Once aboard the ISS, the crew communicates in a mixture of English and Russian, so astronauts must be fluent in one of those languages and have a high degree of competency in the other.

Soyuz

Learning the lunar lingo

Astronauts who are not native to Russia must speak a good standard of Russian if they are to spend time on the ISS. NASA astronauts, after passing an ACTFL (American Council on the Teaching of Foreign Languages) course in the language, continue to learn the lingo in Russia and have been known to spend time living with local families to become even more proficient.

Most importantly, though, they must learn the technical language necessary for the role. After all, commands like "monitor propellant consumption" and "equalise the pressure" are not the kind of thing you find in your average Russian phrase book alongside “How are you today?” and “Where are the toilets?”

This is done at Star City, Russia’s cosmonaut training facility, near Moscow.

More complicated than rocket science?

Several astronauts who have been to the ISS, or completed the training for it, have talked about the difficulty of attaining Russian fluency, with one even saying it was the toughest part of his preparation.

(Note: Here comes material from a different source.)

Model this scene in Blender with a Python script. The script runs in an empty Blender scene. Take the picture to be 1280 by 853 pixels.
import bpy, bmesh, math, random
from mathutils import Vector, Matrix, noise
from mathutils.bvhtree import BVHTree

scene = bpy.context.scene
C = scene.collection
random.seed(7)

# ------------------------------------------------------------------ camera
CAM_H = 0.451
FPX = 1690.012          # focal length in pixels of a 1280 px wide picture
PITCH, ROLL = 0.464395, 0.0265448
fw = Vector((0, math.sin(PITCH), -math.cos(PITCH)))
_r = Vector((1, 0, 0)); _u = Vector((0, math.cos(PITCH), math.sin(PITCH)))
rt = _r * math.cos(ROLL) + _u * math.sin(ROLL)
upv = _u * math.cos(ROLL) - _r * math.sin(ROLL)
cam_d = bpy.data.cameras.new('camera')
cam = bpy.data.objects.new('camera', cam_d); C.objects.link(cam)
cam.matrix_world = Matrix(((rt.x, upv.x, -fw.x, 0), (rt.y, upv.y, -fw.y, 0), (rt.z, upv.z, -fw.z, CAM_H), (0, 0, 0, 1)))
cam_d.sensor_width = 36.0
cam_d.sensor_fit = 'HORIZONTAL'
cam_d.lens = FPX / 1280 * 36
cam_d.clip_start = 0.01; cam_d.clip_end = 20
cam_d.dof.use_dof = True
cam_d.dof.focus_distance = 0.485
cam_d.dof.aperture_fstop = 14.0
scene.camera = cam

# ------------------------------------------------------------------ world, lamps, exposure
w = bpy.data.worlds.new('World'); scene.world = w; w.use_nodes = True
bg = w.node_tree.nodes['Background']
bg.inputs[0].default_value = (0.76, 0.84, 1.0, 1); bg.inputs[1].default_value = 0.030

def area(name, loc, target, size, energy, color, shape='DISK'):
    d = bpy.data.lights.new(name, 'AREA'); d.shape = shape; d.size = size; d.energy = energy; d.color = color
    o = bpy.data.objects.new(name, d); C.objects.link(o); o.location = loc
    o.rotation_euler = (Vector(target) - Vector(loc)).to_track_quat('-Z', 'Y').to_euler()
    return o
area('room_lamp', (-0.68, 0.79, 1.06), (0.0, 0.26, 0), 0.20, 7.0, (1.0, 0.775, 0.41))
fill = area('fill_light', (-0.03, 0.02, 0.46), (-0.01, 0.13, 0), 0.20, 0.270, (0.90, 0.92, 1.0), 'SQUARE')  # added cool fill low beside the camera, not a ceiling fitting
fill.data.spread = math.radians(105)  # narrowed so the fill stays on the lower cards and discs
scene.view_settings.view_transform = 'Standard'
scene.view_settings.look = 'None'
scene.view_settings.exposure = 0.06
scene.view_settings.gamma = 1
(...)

Denmark's first astronaut, Andreas Mogensen, who visited the ISS in 2015, said that learning Russian was his biggest challenge. Former NASA astronaut Bonnie Dunbar also described the difficulties of learning Russian while training for a mission to the Mir Russian space station in the 1990s.

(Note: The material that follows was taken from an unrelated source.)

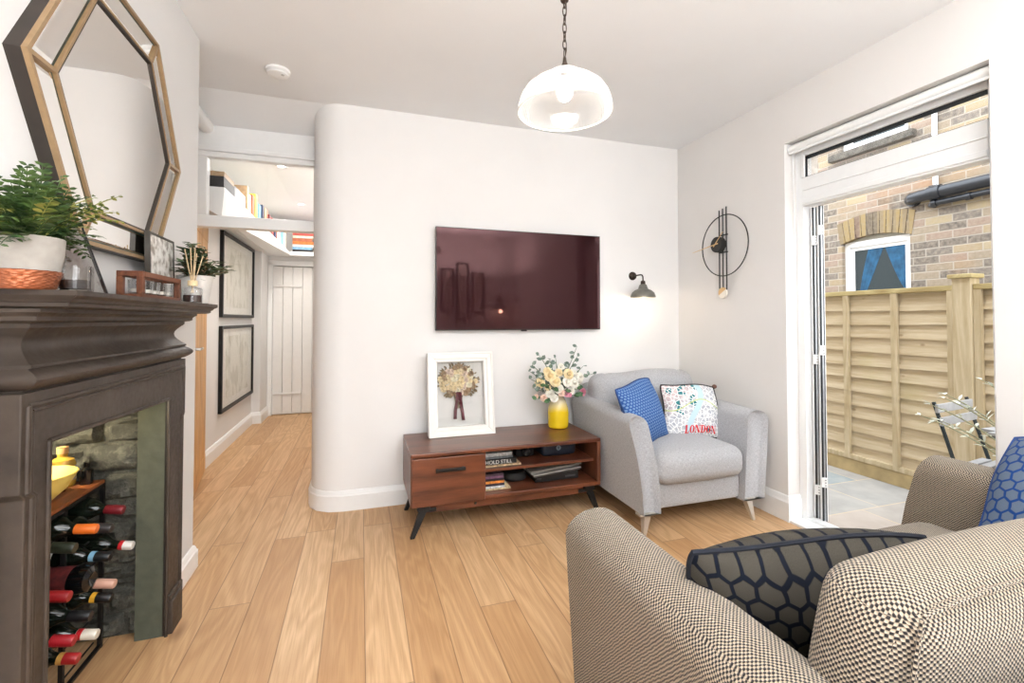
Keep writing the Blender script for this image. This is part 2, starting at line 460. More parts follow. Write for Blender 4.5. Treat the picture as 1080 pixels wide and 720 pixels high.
# ------------------------------------------------------------------ stone hearth recess
STONE = NT('dark_rubble_stone')
nz = STONE.noise(STONE.obj(), 9, 6, .65); nz2 = STONE.noise(STONE.obj(), 40, 5, .7)
STONE.base(STONE.ramp(STONE.math('ADD', STONE.math('MULTIPLY', nz, .6), STONE.math('MULTIPLY', nz2, .4)), [(.3, lin((30,29,26))), (.5, lin((74,73,65))), (.7, lin((140,137,122)))]), .6, 0, .5)
STONE.bump(nz2, .9, .015)
rng = random.Random(3)
mb = MB()
def stones(u0, u1, z0, z1, put):
    z = z0
    while z < z1:
        hh = rng.uniform(.075,.13); u = u0 - rng.uniform(0,.1)
        while u < u1:
            w = rng.uniform(.12,.22)
            a, b = max(u,u0), min(u+w,u1)
            if b - a > .02:
                N = 6; dz = min(hh, z1-z); base = rng.uniform(.012,.045)
                vs = []; fs = []
                for i in range(N+1):
                    for j in range(N+1):
                        s, t = i/N, j/N
                        e = min(s,1-s)*(b-a)/.018; f = min(t,1-t)*dz/.018
                        k = min(1,e)**.5*min(1,f)**.5
                        vs.append(put(a+.003+s*(b-a-.006), z+.003+t*(dz-.006), -.004 + k*(base+rng.uniform(-.010,.012))))
                for i in range(N):
                    for j in range(N): fs.append((i*(N+1)+j,(i+1)*(N+1)+j,(i+1)*(N+1)+j+1,i*(N+1)+j+1))
                mb.add(vs, fs)
            u += w
        z += hh
stones(-1.16, -.775, 0, 1.0, lambda u, z, d: (u, 2.142-d, z))
stones(1.30, 2.14, 0, 1.0, lambda u, z, d: (-1.16+d, u, z))
stones(-1.16, -.775, 0, 1.0, lambda u, z, d: (u, 1.302+d, z))
mb.box(-1.19,-.76,2.141,2.15,0,1).box(-1.189,-1.161,1.3,2.14,0,1).box(-1.16,-.77,1.29,1.301,0,1)
struct('wall_hearth_recess', mb, STONE.m, smooth=35)
struct('ceiling_hearth_recess', MB().box(-1.17,-.76,1.29,2.15,.985,1.0), STONE.m, smooth=0)
struct('trim_hearth_reveal', MB().box(-.790,-.703,2.081,2.15,0,.897).box(-.782,-.735,1.27,1.335,0,1.0), M('sage_plaster', (84,86,73), .85, bump=.2, spec=.2), smooth=0)

# ------------------------------------------------------------------ cast-iron fire surround
IRON = NT('dark_cast_iron')
nz = IRON.noise(IRON.obj(), 6, 5, .6); nz2 = IRON.noise(IRON.obj(), 60, 3)
IRON.base(IRON.mix(IRON.maprange(nz,.3,.75), lin((50,42,36)), lin((78,67,58))), IRON.maprange(nz2,.2,.8,.42,.6), .15, .45)
IRON.bump(nz2, .08, .003)
fs = thing('fire_surround', 'dark brown cast-iron fireplace surround with moulded mantelshelf on the left wall', 'fireplace', (BX, 1.745, 0))
LX, LN, LF = -.69, 1.270, 2.245          # front face, near and far outer edges of the legs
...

Talking about her training in an interview published on NASA’s website, she said that although "you knew the answer, you didn't know how to say it in Russian. For about six months, I felt like a small child.”

British astronaut Tim Peake, who spent seven months inside the ISS between 2015 and 2016, told the Telegraph shortly before leaving Earth that it was the “single most difficult aspect of my training. I love systems, I love diagrams, I’m not a natural linguist and Russian for me has been particularly hard.”

timPeake

The future of space language

Do we need an official international space language? This could be a question that needs addressing in the next few years since the future of the ISS is not guaranteed (funding could run out in the 2020s) and China is emerging as a future space power.

Also, several countries, including China, are competing to be the first to send a manned mission to Mars, a huge project that would likely require international collaboration to succeed.

If Chinese does eventually become the language of space, then future astronauts might well look back enviously on their forebears who had the “easy” task of learning Russian.